Delay of Gratification

So at the end of December, on the final day before the quarterly deadline, I submitted the “Overture” chapter from Book Two to the famous Writers of the Future contest. I imagine everyone who enters WotF entertains delusions of Rothfussian grandeur, and I may or may not have been no exception. I was told to expect results around mid-March. Well, March came and went, and I heard nothing, so I shrugged, resigned myself to continued obscurity, and dispatched a bevy of queries and submissions to agents and publishers.

Then, two nights ago, I was notified that my entry had received an honorable mention.

*epic fantasy facepalm*

It’s not like I actually won or anything, but I’m still quite pleased. The chapter was never intended as a contest entry, and barely contained any fantastical content. I submitted it because it—as a flashback episode from Hugh Conrad’s past—was able to stand on its own as a self-contained narrative. That it received any recognition at all is quite gratifying. I only wish I’d restrained my horde of solicitous missives a tad longer.

And now, a treat: the honorably-mentioned story, on the house to readers of this blog! It’s spoiler-free for the same reason it worked as a contest entry, so those inclined may indulge without regret.

Through an Image, Moodily

On a primal level, my novels are rooted in imagery—very specific imagery that evokes particular emotions in me. For my “Seed of Glory Sown in Sorrow” tetralogy, the prevailing mood of each installment finds its source in a visual impression.

Book One (A Sea Sought in Song): Fire in the night sky.

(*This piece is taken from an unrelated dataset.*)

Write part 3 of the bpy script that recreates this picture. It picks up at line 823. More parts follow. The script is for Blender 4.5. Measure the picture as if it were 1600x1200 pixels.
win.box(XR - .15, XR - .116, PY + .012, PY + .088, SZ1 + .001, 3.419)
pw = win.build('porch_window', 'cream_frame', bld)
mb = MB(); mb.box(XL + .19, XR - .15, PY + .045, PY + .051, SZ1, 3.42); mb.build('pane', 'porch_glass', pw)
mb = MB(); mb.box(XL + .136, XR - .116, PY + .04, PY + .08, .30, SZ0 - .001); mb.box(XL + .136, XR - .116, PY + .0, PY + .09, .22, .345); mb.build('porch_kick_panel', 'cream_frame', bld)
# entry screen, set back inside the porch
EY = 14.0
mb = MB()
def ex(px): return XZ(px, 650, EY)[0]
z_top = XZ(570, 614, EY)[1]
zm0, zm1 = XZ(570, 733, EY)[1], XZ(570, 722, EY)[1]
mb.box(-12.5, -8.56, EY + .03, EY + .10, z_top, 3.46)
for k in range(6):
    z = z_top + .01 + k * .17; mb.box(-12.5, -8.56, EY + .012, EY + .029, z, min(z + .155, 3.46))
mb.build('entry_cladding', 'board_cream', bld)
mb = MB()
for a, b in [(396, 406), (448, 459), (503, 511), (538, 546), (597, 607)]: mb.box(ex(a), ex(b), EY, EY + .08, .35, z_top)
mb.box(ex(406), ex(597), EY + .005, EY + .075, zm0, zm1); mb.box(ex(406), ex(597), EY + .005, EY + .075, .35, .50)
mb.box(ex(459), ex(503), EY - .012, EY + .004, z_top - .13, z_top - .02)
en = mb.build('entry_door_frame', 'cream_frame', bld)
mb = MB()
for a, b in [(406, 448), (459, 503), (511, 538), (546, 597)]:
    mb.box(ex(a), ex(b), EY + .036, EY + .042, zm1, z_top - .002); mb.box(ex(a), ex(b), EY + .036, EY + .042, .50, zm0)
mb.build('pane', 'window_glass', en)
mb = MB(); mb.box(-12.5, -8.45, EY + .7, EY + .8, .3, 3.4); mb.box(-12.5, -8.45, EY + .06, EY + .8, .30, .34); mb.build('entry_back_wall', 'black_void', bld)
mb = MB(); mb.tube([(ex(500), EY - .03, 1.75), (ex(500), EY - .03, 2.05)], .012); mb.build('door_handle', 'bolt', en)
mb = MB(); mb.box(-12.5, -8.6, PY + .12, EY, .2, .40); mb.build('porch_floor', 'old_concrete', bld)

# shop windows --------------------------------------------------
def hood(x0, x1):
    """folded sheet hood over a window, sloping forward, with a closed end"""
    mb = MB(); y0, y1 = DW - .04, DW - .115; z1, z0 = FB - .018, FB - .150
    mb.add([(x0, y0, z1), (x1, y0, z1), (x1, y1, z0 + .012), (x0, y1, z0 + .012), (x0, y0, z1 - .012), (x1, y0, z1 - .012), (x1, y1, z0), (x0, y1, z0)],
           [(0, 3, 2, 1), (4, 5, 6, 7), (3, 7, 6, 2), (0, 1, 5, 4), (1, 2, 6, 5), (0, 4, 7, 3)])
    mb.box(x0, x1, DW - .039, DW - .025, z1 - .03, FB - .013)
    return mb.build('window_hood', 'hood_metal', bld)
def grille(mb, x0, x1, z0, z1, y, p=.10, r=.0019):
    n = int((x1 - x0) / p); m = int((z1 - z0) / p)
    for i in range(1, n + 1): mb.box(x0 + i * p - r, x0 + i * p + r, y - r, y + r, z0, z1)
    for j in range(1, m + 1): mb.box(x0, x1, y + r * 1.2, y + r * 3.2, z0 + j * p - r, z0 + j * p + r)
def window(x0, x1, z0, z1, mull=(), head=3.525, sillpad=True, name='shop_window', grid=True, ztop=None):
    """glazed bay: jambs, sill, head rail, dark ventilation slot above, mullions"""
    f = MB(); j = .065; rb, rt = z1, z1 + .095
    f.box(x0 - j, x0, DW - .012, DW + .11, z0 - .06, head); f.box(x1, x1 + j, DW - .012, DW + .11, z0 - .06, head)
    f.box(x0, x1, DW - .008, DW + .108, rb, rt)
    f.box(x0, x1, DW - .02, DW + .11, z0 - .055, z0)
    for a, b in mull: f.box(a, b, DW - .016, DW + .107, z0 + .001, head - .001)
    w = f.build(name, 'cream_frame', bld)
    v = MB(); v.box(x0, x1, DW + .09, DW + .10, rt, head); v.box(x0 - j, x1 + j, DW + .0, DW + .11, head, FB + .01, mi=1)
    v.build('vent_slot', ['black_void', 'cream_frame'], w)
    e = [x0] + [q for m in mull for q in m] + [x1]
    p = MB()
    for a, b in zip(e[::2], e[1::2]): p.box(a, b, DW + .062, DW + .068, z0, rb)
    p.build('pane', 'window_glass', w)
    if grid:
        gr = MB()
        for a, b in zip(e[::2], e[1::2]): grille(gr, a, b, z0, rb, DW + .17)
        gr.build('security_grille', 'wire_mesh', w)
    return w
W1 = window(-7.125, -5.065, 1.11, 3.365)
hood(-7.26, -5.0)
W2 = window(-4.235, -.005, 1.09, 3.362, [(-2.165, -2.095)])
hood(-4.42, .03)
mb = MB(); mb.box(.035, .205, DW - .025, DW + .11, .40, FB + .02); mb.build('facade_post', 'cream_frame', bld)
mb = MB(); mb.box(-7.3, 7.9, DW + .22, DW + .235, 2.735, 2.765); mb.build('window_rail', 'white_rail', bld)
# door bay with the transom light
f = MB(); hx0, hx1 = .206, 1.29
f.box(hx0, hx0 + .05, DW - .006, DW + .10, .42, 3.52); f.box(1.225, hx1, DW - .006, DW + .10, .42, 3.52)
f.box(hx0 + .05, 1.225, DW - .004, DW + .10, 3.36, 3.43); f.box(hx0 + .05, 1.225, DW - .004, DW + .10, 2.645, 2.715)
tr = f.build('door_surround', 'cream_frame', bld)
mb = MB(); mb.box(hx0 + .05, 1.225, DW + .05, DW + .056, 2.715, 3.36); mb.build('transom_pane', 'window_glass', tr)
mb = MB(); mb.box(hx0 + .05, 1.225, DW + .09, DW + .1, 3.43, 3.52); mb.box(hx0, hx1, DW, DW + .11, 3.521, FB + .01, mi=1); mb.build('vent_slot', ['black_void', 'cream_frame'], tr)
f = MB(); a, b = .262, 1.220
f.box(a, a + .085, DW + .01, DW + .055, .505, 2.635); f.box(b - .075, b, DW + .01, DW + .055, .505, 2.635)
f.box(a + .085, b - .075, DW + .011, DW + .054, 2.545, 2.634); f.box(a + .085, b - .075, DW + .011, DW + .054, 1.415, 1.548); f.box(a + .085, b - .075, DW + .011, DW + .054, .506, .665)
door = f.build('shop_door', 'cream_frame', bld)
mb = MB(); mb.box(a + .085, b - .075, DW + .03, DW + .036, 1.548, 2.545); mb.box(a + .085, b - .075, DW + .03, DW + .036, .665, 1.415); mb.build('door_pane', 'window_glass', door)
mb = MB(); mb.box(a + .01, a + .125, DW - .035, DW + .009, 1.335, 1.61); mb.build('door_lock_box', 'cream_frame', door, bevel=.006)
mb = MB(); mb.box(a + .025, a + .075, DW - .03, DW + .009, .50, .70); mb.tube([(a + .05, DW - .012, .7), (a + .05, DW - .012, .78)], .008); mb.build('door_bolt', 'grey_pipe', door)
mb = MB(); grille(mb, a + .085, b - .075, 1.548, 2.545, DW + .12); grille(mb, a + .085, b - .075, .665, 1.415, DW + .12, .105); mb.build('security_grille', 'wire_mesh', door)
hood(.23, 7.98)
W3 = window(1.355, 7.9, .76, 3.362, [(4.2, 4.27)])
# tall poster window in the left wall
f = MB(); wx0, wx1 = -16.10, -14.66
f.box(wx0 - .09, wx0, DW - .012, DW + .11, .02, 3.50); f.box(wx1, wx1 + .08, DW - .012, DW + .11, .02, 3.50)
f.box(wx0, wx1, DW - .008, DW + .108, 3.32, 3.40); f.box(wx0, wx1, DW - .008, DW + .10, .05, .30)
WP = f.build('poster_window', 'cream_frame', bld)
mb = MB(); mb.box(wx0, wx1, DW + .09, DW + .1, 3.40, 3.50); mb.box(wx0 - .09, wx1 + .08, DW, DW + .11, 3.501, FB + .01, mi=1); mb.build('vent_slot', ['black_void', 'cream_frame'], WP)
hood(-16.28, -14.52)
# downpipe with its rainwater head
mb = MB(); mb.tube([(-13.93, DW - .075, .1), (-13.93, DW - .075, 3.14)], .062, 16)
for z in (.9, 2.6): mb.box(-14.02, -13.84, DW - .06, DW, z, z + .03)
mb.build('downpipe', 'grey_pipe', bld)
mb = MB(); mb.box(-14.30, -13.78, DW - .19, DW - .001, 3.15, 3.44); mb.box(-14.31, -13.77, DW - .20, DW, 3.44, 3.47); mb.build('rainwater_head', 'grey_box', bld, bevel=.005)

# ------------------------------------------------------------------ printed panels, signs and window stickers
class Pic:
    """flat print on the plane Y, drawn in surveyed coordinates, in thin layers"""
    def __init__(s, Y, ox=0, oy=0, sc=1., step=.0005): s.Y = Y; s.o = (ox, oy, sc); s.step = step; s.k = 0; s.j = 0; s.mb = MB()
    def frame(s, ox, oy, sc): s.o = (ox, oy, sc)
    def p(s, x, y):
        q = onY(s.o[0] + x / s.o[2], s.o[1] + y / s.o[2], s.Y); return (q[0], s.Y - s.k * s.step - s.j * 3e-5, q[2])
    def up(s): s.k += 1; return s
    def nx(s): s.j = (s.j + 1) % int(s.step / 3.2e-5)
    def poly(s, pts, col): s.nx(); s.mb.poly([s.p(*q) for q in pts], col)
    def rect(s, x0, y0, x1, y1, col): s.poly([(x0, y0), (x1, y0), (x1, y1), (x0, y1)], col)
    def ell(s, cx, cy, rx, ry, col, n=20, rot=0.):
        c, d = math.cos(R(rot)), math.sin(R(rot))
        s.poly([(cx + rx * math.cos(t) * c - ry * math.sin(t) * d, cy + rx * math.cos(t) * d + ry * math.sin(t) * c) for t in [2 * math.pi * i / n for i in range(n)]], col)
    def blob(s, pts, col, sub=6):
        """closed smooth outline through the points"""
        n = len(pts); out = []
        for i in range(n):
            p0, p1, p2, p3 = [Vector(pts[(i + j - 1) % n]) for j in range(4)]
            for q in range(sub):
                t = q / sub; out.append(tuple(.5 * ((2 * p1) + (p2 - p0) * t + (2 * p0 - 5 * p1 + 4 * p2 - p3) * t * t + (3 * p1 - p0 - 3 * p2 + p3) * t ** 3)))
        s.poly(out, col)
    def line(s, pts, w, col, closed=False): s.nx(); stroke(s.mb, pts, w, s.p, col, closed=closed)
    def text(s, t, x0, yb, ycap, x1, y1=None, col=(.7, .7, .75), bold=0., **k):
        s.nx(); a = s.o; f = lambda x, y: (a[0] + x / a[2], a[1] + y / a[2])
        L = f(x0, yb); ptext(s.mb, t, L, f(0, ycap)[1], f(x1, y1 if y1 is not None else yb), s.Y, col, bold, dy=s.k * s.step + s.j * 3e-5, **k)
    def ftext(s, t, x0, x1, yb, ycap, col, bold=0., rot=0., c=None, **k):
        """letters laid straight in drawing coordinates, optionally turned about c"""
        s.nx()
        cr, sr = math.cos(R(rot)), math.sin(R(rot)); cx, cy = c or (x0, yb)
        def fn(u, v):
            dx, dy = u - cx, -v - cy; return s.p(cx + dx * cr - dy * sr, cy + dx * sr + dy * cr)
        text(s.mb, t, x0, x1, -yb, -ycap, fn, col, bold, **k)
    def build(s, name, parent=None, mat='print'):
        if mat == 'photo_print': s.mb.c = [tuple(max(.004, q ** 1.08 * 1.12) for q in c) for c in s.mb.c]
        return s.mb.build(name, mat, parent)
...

Book Two: Blood in the snow.

Book Three: Silk in the desert.

Book Four: An arch over emptiness.

The subtle centrality of such impressions devolves to the individual chapter and scene level. It’s nearly impossible for me to write anything that feels cohesive until I identify a visual vehicle for the mood. To paraphrase Lewis, I do not see the image so much as I, through the image, see everything else.